• Recorded information:
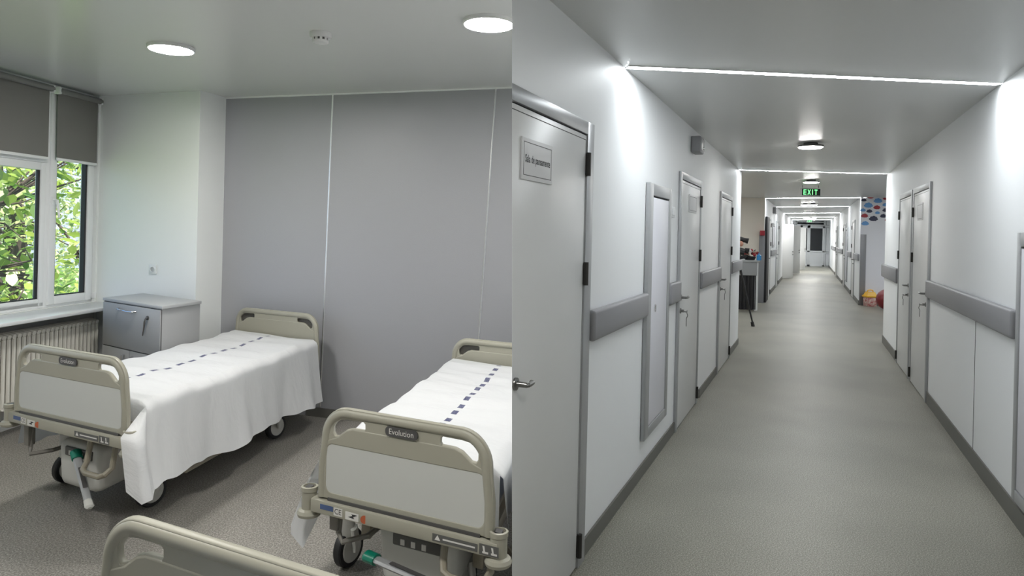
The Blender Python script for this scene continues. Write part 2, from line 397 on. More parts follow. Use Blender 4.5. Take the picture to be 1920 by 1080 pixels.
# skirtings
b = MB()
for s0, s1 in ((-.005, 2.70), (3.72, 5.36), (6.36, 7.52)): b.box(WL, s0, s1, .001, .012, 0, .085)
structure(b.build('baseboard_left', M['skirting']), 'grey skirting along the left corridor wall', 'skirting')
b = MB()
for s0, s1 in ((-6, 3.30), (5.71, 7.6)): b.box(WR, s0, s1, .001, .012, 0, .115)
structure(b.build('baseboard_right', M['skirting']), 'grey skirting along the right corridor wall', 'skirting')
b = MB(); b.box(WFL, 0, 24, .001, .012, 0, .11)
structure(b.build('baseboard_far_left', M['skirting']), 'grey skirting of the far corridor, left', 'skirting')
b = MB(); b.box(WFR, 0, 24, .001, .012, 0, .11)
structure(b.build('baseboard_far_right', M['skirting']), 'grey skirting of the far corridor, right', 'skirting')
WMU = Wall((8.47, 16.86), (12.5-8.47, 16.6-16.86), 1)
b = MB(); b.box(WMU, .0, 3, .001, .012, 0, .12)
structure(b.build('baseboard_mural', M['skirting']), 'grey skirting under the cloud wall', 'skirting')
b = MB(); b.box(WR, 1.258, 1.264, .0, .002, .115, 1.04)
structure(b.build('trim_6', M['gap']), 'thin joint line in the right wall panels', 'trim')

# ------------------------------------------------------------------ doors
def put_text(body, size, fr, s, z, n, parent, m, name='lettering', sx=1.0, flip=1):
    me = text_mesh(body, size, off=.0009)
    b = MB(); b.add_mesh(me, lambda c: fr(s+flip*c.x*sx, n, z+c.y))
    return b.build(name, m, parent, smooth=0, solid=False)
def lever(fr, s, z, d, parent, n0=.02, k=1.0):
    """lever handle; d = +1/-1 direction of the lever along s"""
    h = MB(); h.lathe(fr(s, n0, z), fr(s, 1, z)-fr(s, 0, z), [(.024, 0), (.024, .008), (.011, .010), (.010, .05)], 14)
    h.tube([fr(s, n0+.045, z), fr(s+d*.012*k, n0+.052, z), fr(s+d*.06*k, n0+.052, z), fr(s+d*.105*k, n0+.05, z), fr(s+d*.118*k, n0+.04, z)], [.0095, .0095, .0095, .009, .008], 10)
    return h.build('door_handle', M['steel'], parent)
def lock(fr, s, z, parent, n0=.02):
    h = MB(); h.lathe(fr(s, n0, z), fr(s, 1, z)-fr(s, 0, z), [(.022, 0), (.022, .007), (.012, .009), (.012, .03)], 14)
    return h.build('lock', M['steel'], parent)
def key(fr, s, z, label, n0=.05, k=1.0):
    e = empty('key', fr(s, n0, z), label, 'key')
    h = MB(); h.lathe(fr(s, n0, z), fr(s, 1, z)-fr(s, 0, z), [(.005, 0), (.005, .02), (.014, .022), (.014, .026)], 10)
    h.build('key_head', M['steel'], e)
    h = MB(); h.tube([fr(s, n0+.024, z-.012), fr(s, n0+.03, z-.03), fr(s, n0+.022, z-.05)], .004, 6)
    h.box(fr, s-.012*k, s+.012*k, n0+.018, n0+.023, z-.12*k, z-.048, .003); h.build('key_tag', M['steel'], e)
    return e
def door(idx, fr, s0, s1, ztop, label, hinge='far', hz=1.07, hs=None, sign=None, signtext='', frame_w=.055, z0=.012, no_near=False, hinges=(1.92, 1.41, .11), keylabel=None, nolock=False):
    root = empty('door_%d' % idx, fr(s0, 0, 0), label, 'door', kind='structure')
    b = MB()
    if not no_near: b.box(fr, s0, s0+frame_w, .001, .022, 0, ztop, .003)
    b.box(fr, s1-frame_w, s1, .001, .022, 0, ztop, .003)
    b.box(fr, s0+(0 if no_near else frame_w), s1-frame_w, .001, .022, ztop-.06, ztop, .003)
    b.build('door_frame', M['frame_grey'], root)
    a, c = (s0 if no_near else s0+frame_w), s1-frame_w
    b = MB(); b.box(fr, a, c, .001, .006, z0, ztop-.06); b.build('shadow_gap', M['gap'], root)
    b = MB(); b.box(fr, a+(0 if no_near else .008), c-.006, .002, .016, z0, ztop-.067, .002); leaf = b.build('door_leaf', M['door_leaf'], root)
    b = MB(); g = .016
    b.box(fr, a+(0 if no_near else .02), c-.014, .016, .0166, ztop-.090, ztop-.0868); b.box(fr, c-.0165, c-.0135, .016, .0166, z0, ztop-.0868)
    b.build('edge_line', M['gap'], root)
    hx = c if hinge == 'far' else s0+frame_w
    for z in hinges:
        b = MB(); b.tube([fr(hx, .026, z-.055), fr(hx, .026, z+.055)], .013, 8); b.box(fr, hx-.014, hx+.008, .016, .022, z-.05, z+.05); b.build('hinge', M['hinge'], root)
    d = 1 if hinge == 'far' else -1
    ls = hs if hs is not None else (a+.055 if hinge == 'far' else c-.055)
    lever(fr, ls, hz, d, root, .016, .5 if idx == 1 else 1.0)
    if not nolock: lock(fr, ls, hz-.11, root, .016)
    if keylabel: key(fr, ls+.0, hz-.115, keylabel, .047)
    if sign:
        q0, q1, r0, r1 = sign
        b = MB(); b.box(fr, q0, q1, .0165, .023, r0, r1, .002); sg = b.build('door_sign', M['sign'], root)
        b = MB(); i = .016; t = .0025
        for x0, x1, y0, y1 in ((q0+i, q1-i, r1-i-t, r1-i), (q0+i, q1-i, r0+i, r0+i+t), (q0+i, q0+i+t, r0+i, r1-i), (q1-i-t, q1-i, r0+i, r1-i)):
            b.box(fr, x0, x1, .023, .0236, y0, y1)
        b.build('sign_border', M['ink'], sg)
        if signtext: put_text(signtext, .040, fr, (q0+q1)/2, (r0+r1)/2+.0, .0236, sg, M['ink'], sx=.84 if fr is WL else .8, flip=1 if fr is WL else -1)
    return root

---

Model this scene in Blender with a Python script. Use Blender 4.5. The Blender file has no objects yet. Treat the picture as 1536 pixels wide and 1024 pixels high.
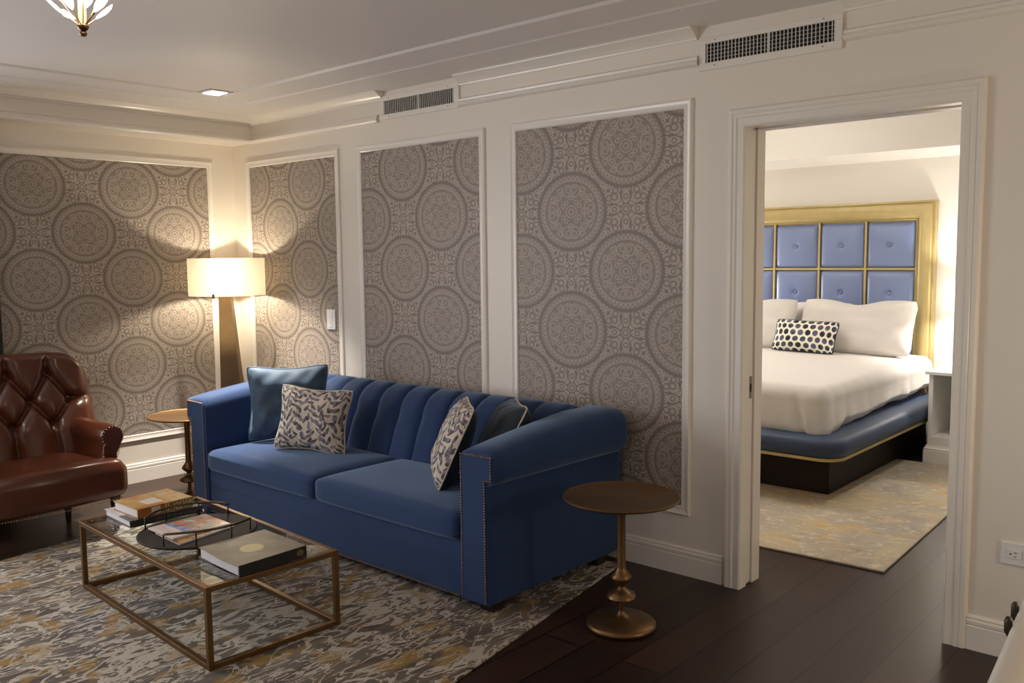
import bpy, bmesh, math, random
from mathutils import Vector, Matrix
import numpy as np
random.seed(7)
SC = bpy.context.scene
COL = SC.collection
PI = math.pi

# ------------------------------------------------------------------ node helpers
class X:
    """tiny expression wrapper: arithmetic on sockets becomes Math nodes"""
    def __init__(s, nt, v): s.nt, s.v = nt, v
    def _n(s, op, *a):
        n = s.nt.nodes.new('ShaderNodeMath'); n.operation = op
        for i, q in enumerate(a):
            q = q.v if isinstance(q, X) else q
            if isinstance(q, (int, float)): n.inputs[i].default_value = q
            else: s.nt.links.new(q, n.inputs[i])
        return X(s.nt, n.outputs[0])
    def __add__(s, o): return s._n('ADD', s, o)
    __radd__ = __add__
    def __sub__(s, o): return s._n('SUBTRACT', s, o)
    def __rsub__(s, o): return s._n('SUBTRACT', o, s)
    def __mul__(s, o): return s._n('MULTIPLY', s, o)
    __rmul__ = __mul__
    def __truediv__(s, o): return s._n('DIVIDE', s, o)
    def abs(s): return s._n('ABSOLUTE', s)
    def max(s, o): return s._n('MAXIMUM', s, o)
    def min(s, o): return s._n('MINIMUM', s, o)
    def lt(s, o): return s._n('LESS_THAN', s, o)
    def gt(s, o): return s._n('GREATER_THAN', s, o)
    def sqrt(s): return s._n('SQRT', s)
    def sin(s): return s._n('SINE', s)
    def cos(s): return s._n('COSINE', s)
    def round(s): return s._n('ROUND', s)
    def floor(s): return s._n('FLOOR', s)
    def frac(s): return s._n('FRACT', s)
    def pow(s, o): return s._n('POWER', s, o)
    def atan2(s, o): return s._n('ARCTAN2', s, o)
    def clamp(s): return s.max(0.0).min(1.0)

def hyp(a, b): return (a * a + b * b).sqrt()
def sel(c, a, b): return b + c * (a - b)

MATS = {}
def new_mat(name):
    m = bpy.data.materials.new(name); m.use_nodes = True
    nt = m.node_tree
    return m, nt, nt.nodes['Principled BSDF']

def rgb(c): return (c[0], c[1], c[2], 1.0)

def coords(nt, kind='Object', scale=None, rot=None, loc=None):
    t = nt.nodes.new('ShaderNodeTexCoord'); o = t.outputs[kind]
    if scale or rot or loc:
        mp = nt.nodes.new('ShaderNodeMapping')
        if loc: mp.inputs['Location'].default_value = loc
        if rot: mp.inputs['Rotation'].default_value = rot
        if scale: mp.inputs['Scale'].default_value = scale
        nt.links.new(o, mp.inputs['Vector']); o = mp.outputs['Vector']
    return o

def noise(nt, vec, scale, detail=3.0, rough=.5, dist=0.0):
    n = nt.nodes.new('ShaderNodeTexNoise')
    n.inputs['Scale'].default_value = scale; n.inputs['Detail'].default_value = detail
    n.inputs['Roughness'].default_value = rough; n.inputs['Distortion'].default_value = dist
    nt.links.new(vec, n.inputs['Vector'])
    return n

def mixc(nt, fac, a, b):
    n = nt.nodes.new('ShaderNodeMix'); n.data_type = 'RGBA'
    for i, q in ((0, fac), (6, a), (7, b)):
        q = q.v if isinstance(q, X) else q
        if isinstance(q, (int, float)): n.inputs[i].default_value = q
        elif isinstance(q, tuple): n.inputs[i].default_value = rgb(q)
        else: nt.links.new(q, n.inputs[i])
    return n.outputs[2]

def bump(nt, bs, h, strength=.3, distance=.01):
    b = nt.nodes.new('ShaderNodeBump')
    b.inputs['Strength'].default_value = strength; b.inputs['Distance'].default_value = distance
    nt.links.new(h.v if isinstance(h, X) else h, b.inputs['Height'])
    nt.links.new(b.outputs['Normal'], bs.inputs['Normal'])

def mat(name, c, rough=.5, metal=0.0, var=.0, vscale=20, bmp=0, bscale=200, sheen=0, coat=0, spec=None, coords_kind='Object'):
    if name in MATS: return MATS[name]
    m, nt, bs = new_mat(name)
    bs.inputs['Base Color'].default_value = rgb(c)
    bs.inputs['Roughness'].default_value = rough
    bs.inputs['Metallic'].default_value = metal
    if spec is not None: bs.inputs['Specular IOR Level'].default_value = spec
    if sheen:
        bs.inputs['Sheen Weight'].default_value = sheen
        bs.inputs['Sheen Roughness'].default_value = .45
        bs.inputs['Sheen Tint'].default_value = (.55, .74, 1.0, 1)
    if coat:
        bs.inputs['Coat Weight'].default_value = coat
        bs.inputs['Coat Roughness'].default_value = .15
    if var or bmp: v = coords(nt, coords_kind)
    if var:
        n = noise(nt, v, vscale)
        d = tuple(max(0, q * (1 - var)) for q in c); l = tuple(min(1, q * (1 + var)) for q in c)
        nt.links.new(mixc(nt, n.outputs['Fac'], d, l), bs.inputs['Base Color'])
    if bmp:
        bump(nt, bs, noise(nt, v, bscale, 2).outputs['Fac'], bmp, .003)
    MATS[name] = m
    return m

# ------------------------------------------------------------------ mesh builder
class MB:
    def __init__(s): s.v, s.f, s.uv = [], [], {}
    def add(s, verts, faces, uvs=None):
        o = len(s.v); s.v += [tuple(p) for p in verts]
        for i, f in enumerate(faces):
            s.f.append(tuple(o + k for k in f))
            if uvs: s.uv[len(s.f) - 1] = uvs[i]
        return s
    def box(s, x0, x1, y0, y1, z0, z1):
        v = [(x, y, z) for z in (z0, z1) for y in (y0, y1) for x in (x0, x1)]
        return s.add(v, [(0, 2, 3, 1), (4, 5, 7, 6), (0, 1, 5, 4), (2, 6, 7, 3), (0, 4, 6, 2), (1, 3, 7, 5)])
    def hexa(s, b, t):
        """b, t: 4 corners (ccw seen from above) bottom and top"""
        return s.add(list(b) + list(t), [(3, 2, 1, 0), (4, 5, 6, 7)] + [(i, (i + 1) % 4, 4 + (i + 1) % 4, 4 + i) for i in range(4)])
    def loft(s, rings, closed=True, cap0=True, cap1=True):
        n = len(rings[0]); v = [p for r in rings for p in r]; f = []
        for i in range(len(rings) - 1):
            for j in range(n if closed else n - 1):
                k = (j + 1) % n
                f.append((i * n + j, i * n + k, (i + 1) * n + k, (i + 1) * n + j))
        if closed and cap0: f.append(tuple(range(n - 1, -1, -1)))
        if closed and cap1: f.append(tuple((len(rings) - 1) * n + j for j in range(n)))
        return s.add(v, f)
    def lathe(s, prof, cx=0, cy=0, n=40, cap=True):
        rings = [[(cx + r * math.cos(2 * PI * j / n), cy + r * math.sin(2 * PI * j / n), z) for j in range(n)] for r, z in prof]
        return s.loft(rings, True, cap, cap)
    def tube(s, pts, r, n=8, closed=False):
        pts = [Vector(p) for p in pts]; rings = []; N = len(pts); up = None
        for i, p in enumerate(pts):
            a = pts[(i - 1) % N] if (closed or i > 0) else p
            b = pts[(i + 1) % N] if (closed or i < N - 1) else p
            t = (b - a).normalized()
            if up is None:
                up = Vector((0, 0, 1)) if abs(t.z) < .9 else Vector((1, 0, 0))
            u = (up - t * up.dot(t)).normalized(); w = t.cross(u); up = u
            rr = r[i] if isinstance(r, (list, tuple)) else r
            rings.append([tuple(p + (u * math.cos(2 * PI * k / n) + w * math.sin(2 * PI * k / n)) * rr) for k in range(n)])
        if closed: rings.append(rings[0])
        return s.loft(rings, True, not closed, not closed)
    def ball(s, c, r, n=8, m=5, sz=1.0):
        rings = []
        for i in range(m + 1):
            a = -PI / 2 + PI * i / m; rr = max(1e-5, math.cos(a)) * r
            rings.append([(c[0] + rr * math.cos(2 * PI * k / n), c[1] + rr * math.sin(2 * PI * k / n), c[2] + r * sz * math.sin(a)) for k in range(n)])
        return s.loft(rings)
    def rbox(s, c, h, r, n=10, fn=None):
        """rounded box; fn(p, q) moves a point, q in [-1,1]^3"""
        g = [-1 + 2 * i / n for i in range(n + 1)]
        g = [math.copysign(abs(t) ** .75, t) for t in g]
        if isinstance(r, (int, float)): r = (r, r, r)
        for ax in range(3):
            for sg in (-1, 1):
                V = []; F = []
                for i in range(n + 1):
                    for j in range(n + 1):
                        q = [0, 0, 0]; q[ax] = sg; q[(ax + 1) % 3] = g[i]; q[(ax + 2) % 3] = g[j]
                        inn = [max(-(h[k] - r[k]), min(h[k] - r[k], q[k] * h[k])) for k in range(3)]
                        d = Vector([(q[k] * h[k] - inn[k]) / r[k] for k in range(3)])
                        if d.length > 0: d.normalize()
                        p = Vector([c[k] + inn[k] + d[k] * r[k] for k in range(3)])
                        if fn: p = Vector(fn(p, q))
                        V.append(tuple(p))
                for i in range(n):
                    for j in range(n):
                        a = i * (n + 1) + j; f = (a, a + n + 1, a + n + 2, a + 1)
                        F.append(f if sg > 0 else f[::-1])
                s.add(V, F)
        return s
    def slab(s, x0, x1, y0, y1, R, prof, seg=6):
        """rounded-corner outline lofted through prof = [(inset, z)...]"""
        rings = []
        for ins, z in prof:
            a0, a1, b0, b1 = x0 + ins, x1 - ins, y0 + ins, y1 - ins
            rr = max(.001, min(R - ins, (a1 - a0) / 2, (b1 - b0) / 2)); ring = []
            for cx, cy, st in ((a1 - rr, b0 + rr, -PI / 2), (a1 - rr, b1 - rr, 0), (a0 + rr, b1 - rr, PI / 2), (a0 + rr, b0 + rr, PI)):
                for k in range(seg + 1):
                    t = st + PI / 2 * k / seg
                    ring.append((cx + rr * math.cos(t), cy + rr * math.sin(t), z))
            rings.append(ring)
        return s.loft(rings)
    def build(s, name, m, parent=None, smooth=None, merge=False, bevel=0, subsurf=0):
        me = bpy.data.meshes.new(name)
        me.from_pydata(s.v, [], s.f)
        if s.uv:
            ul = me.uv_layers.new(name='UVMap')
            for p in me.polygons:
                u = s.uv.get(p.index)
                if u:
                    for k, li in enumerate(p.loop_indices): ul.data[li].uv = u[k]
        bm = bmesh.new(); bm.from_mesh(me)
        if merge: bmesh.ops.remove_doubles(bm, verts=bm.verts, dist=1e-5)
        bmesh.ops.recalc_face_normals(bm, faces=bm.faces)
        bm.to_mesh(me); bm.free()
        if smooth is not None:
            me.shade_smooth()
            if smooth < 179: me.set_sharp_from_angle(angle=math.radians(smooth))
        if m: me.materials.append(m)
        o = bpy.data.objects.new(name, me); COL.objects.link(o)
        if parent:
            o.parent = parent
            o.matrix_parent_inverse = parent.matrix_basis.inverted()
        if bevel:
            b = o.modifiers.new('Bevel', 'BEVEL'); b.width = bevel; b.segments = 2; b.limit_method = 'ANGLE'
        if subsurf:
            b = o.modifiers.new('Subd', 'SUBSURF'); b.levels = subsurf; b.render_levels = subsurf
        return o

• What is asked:
Quote the lines above exactly, starting with the one that has "Model this scene" and ending with the one that has "def sel(c, a, b): return b + c * (a - b)"; drop the pictures and include nothing else.

• Response:
Model this scene in Blender with a Python script. Use Blender 4.5. The Blender file has no objects yet. Treat the picture as 1536 pixels wide and 1024 pixels high.
import bpy, bmesh, math, random
from mathutils import Vector, Matrix
import numpy as np
random.seed(7)
SC = bpy.context.scene
COL = SC.collection
PI = math.pi

# ------------------------------------------------------------------ node helpers
class X:
    """tiny expression wrapper: arithmetic on sockets becomes Math nodes"""
    def __init__(s, nt, v): s.nt, s.v = nt, v
    def _n(s, op, *a):
        n = s.nt.nodes.new('ShaderNodeMath'); n.operation = op
        for i, q in enumerate(a):
            q = q.v if isinstance(q, X) else q
            if isinstance(q, (int, float)): n.inputs[i].default_value = q
            else: s.nt.links.new(q, n.inputs[i])
        return X(s.nt, n.outputs[0])
    def __add__(s, o): return s._n('ADD', s, o)
    __radd__ = __add__
    def __sub__(s, o): return s._n('SUBTRACT', s, o)
    def __rsub__(s, o): return s._n('SUBTRACT', o, s)
    def __mul__(s, o): return s._n('MULTIPLY', s, o)
    __rmul__ = __mul__
    def __truediv__(s, o): return s._n('DIVIDE', s, o)
    def abs(s): return s._n('ABSOLUTE', s)
    def max(s, o): return s._n('MAXIMUM', s, o)
    def min(s, o): return s._n('MINIMUM', s, o)
    def lt(s, o): return s._n('LESS_THAN', s, o)
    def gt(s, o): return s._n('GREATER_THAN', s, o)
    def sqrt(s): return s._n('SQRT', s)
    def sin(s): return s._n('SINE', s)
    def cos(s): return s._n('COSINE', s)
    def round(s): return s._n('ROUND', s)
    def floor(s): return s._n('FLOOR', s)
    def frac(s): return s._n('FRACT', s)
    def pow(s, o): return s._n('POWER', s, o)
    def atan2(s, o): return s._n('ARCTAN2', s, o)
    def clamp(s): return s.max(0.0).min(1.0)

def hyp(a, b): return (a * a + b * b).sqrt()
def sel(c, a, b): return b + c * (a - b)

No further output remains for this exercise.